History past and present stands tall at the 1925 harbor control tower in the Pearl Harbor Naval Shipyard.
A crow’s nest was added to the water tank in 1926, and for 88 years since then, harbor ships have been controlled from the 161-foot perch.
The harbor control facility is one of four old water tank towers at Joint Base Pearl Harbor-Hickam brimming with history — but not water anymore.
They’re all as dry as a bone, including Freedom Tower, which held 500,000 gallons; the harbor control tower, with a 380,000-gallon capacity; the Ford Island control tower, with 250,000 gallons; and the submarine dive tower, which held 280,000 gallons.
All but the dive tower, used for submarine escape training, were part of the old water supply.
The harbor control tower’s environs could be used as a ready-made pre-World War II movie set.
Flanking the checkerboard international-orange and white tower is the aptly named “Building 1,” built in 1913 as the administration building for the shipyard and naval station and still in use, said Jim Neuman, historian for Navy Region Hawaii.
Below the tower is the old shipyard cafeteria, no longer used, that also predates World War II, Neuman said.
At the time of the Dec. 7, 1941, attack, there were two other water tank towers similar to the harbor control tank and in the same vicinity. Those are long gone, as is another of the water tanks that was on Ford Island.
The Pacific Aviation Museum Pearl Harbor saved the control tower complex on Ford Island and so far has spent about $4.5 million to replace 52 tons of corroded steel and lots of glass, and to repaint the tower’s international-orange and white stripes, said museum Executive Director Ken DeHoff.
The nonprofit museum is fundraising to do more and has applied to the state for a $550,000 grant “to help restore the elevator so that we can start taking tourists to the top of the water tower,” DeHoff said.
At the time of the attack, the crow’s nest on top wasn’t built.
Freedom Tower on the Hickam side of the base, the most elegant of the old towers, was completed in a Moorish design in 1938.
A new concrete ramp control tower is rising at Hickam, meanwhile, as the base evolves to meet the latest military need: the pivot to the Pacific.

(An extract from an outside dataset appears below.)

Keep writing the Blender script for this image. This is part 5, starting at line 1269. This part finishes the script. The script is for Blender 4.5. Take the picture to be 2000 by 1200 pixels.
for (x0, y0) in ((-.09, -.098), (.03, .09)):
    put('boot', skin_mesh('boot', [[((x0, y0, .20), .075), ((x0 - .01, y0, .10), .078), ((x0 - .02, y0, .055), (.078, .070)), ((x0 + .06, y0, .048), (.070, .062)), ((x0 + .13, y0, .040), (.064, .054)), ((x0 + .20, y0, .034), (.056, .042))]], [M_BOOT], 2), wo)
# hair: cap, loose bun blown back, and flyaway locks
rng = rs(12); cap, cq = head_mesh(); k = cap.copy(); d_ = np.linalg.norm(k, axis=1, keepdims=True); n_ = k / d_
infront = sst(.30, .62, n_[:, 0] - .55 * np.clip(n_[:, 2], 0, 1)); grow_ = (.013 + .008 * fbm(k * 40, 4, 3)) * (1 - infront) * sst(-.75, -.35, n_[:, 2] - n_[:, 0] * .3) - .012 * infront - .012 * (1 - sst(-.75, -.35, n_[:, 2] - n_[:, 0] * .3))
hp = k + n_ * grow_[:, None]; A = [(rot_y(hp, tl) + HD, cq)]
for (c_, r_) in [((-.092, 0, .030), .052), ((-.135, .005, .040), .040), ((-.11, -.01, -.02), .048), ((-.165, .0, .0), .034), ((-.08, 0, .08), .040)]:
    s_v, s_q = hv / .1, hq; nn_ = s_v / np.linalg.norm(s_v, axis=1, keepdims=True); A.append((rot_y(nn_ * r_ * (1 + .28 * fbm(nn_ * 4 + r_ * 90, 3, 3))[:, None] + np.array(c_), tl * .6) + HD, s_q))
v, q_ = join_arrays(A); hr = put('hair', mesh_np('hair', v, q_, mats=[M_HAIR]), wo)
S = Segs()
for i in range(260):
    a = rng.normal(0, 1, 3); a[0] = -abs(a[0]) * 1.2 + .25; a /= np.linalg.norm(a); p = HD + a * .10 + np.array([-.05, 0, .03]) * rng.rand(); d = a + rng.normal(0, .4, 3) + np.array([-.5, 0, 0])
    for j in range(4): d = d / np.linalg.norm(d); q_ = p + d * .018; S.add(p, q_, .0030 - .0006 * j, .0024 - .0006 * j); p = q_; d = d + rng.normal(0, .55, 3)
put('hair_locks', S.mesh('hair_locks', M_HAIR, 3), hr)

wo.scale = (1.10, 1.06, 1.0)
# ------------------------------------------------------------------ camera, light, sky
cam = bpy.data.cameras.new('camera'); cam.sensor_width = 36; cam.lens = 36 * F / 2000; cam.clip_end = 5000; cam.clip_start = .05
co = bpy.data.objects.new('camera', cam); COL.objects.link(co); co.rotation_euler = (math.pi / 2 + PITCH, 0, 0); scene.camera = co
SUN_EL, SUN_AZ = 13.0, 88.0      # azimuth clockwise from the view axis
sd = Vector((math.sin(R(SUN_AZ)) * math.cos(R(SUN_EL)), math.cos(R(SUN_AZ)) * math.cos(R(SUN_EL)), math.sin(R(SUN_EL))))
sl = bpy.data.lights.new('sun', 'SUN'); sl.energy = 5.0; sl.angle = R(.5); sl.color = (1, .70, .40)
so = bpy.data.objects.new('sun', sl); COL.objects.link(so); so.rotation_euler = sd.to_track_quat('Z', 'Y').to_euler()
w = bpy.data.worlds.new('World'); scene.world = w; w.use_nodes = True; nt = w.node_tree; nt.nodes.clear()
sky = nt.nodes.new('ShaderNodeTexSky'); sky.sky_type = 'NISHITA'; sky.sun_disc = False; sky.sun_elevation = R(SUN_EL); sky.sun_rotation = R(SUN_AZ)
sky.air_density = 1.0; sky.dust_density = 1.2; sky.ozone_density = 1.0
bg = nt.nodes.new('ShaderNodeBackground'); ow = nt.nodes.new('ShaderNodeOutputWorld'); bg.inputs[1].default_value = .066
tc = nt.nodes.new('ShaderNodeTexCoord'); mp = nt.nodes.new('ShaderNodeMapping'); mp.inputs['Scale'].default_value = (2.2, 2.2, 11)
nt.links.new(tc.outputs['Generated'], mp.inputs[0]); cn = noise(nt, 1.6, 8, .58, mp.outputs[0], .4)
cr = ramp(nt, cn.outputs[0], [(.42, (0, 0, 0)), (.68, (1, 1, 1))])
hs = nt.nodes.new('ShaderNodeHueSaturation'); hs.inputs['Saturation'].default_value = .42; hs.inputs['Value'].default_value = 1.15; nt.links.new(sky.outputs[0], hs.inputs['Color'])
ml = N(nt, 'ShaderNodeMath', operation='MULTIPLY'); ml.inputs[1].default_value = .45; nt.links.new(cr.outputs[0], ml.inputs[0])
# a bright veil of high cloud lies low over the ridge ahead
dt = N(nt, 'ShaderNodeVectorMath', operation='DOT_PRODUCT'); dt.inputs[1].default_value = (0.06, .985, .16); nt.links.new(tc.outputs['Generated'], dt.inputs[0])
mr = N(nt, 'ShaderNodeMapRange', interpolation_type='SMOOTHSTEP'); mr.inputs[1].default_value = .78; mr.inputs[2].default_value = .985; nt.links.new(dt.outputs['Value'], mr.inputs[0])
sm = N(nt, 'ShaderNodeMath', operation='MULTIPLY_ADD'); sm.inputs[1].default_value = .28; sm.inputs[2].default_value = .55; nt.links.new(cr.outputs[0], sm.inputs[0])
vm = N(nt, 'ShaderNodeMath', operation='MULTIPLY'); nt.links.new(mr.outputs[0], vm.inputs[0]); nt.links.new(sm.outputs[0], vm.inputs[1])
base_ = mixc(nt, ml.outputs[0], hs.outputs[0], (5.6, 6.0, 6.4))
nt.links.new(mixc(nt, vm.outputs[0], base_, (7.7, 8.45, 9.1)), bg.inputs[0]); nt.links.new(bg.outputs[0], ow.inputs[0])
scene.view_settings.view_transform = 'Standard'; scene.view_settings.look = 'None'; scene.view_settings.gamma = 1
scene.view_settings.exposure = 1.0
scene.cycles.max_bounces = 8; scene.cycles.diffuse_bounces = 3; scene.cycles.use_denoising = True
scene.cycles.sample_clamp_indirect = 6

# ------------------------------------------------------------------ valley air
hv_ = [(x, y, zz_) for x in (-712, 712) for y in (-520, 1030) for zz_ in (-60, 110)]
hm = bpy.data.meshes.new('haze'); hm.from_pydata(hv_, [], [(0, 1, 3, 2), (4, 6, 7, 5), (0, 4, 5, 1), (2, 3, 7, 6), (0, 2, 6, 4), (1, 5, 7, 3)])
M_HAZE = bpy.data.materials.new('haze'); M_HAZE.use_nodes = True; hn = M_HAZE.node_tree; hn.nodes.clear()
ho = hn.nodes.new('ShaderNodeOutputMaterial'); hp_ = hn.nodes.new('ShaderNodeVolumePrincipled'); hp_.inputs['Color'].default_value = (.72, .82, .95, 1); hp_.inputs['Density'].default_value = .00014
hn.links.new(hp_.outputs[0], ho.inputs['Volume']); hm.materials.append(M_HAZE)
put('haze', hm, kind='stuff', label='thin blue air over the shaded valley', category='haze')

“Due to the nature of what we’re experiencing right now, it’s part of the growth project that’s going to be the expansion of the ramp spaces here on Hickam,” said Wayne Gantt, the Hickam ramp facility supervisor. “Also, it’s going to serve the larger part of the pivot to the Asia-Pacific region. So we’re expecting increased aircraft activity and increased mission growth here at Hickam.”
HARBOR CONTROL TOWER
The harbor control tower is the only one remaining of three similar towers that were jointly built by the Army and Navy in the 1920s and clustered near the shipyard.
The harbor control water tank was built in 1925. A small cab was added a year later, and an elevator was added after that. The Navy recently completed $11.2 million in repairs on the aging tank.
Delton Walling, who was atop the tower on Dec. 7, 1941, as a 19-year-old signalman, recalls it was a “drab old gray tower” back then.
HICKAM RAMP FACILITY
The concrete tower is being completed near the Air Mobility Command passenger terminal to control on the ground what is expected to be an increasing number of military aircraft coming through Hickam in the near future.
The $7.4 million facility, at 140 feet, will replace an 82-foot-tall existing ramp facility that was built in 1952, said Wayne Gantt, the Hickam ramp facility supervisor.
Honolulu Airport’s control tower guides planes in landings and takeoffs, while the ramp facility will guide them as they taxi, Gantt said.
FREEDOM TOWER
The concrete octagonal tower was a base design feature. Eight precast concrete eagles, each weighing 2,000 pounds, are located near the top.
Above the water tank is a 20-foot room used prior to and during World War II as a radio transmitter facility. A 166-step staircase provides the only access.
When bombs landed elsewhere on Dec. 7, 1941, rupturing water mains and causing a sudden water outflow, the internal steel water tank collapsed. It was renamed “Freedom Tower” in 1985 and is decorated with lights each Christmas.
SUBMARINE DIVE TOWER
Built in 1932 at the sub base, the riveted-steel escape training tower is the only one like it left in the Navy inventory, said Navy Region Hawaii historian Jim Neuman.
A signal tower used to be located atop the tower to move submarines in and out of Pearl Harbor, he said. Emptied of water in 1983, it was converted into a conference room shortly thereafter, Neuman said.
The tower is undergoing a $3.2 million project to replace the elevator and install a fire suppression system in the conference room and make other repairs.
FORD ISLAND TOWER
The movies “Tora! Tora! Tora! and “Pearl Harbor” featured the barber pole-striped control tower.
The tower is part of an operations building complex that had a garage, offices, barracks, an aerological tower, a water tank and ultimately, the upper control tower.
The shorter four-story aerological tower was used for wind direction and weather forecasting, but doubled as an interim control tower for aircraft using the Ford Island runway until the upper structure was completed in 1942.